BONUS, IL CASO NETTO-LORDO
Secondo un’analisi proposta stamane dal Sole 24 ore, il nodo dei contratti statali rinnovati con la prossima Manovra resta ancora aperto, visto che non pochi restano i problemi di risorse e costi per l’aumento stipendi di tutti i dipendenti statali. Specie sul fronte lordo-netto, come spiega bene il quotidiano economico: «Gli 85 euro promessi dai contratti degli statali sono lordi, gli 80 euro del bonus Renzi sono netti. I?secondi, insomma, pesano molto più dei primi.

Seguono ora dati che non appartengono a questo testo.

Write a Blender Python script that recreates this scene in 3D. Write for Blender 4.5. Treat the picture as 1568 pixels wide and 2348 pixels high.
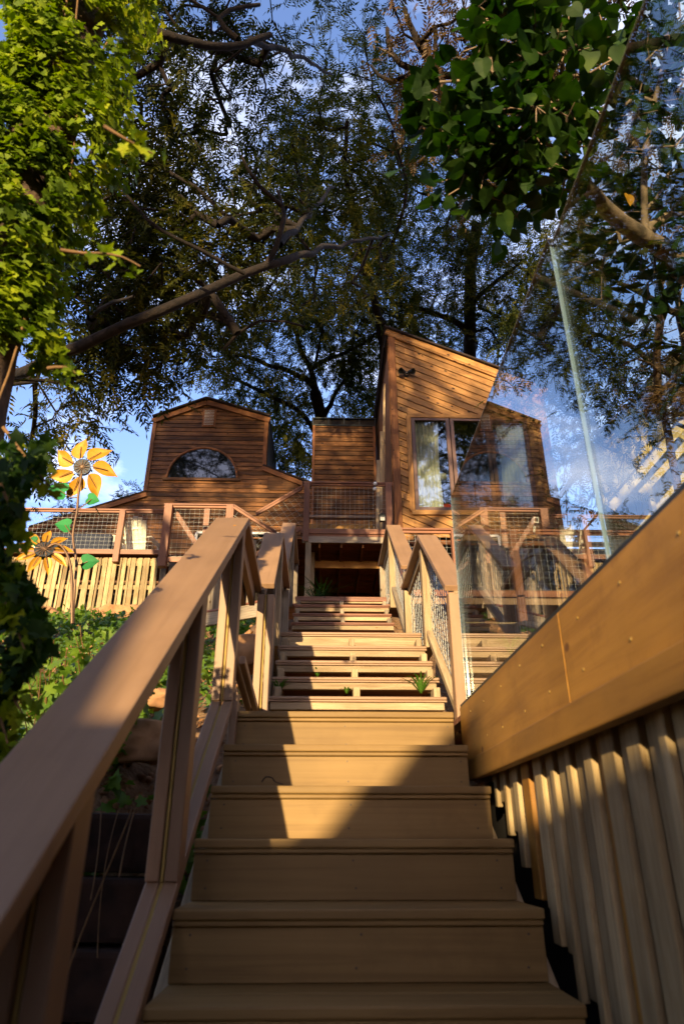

Per capirne l’effetto basta guardare che cosa succede nelle buste paga della fascia interessata, per un lavoratore dipendente senza figli a carico (nell’ipotesi della tabella qui sotto residente a Roma, ma il quadro altrove cambia poco in base alle addizionali applicate nei diversi territori)». Nel calcolo fatto abbastanza complesso che cinrocia gli aumenti netti, i bonus da 80 euro e le risorse messe a disposizione, risulta che chi oggi nella PA guadagna 23mila euro e ha il bonus pieno, «guadagnerebbe davvero poco meno di 48 euro, ma salendo il guadagno effettivo diminuisce fino a trasformarsi in perdita secca tra 24mila e 25mila euro (i dipendenti 3, 4 e 5). Paradossalmente, la situazione poi migliora al crescere del reddito».
SALVO IL BONUS RENZI DA 80 EURO
Con la Manovra che sbarca al Senato per le prime discussioni, la conferma arriva come una liberazione per i tanti dipendenti statali che attendono il rinnovo del contratto pubblico: si amplia infatti la platea dei beneficiari del bonus Irpef da 80 euro (il famoso “bonus Renzi”, ndr). In questo modo, come si legge nel testo definitivo della Manovra 2018, il tetto di reddito sale da 24mila a 24.600 euro e da 26mila a 26.600: cos’ facendo per tutti i dipendenti statali che superano la soglia dei 26mila euro di reddito, sarà così garantita la sterilizzazione degli 80 euro dall’effetto degli aumenti del rinnovo contrattuale di 85 euro mensili previsti dalla riforma Madia. L’incubo dunque sembra allontanato dopo settimane in cui quelle fasce dir reddito tre gli Statali temevano lo “scherzetto” in Manovra che avrebbe neutralizzato l’aumento atteso da anni.